The nearly 500-page UN report, released after a year of investigations, details how the Horn of Africa nation, under Isaias Afwerki's iron-fisted regime for the past 22 years, has created a repressive system in which people are routinely arrested at whim, detained, tortured, killed or go missing.

It said violations were taking place on a "scope and scale seldom witnessed elsewhere".

"There is also an issue as to whether the extent of the sorts of abuses we identified comprise crimes against humanity," Mike Smith, who headed the UN commission of inquiry, told reporters.

Smith said the commission did not have the mandate to investigate this, but added: "We did leave in our recommendations several suggestions on areas we thought the international community and the Security Council should follow up on."

"We didn't have the time, the resources (or) the possibility to be able to make any determination on (crimes against humanity) and we simply recommended that some mechanism could be judged to look at that issue," he said.

The report provides a list of government and state entities responsible for the abuse, including the military, police, justice ministry and Isaias himself.

Eritrea has dismissed the report and defended its controversial policy of decades-long national service from which about 5,000 people flee each month, saying it has "no other choice" due to threats from long-standing enemy Ethiopia.

Eritreans make up the second-largest number of people risking the dangerous crossing of the Mediterranean Sea, after Syrians, running the gauntlet of ruthless people smugglers and dangerous waters in the hope of reaching the European Union.

Smith also rejected criticism that the commission of inquiry had obtained a skewed report by speaking to asylum seekers with an agenda.

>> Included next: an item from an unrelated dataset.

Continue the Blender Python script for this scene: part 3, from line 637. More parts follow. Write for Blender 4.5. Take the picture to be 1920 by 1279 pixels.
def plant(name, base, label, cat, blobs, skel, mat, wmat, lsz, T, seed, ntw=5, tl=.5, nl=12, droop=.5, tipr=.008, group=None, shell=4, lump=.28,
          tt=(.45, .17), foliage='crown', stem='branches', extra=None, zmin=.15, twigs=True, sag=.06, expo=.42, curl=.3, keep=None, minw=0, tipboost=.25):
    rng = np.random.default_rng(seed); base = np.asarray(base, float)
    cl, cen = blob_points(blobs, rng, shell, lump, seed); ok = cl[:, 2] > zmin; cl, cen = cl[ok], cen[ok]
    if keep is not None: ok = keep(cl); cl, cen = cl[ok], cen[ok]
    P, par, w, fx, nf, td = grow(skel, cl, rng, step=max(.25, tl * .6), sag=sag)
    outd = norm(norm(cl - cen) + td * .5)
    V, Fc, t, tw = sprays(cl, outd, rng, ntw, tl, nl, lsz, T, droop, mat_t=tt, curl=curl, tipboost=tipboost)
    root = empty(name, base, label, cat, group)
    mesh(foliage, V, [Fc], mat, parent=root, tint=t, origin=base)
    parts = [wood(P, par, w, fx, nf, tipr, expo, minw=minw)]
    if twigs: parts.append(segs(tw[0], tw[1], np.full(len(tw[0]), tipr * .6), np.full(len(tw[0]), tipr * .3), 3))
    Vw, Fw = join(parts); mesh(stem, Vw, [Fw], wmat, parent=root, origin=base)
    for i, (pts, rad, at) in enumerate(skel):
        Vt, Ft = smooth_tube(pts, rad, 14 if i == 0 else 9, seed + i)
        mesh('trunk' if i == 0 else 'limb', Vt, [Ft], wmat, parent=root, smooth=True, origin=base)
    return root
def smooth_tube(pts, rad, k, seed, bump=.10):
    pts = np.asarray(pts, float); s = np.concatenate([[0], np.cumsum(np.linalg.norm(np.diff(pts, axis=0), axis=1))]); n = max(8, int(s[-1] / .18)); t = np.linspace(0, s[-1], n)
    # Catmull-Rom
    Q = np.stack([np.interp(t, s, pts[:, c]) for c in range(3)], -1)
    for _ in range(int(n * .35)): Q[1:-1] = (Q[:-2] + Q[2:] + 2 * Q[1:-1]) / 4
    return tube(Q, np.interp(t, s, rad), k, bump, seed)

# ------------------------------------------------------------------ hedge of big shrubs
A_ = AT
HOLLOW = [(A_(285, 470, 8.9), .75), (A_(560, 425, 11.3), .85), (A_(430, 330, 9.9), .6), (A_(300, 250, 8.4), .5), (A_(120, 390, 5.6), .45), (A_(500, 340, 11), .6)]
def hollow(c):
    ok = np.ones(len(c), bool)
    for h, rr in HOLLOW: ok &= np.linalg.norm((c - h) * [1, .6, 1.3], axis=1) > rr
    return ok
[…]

He said most of the people interviewed in Europe already had legal status and jobs.

Moreover, "their stories very much reflect those of people who left more recently," he said. "We don't believe we were duped."

Tens of thousands of young Eritreans brave razor wire, minefields and armed border guards to sneak out of the country every year in order to escape repression and avoid years of conscripted military service.

The UN commission report was based on 550 interviews with Eritreans living abroad, and on 160 written submissions.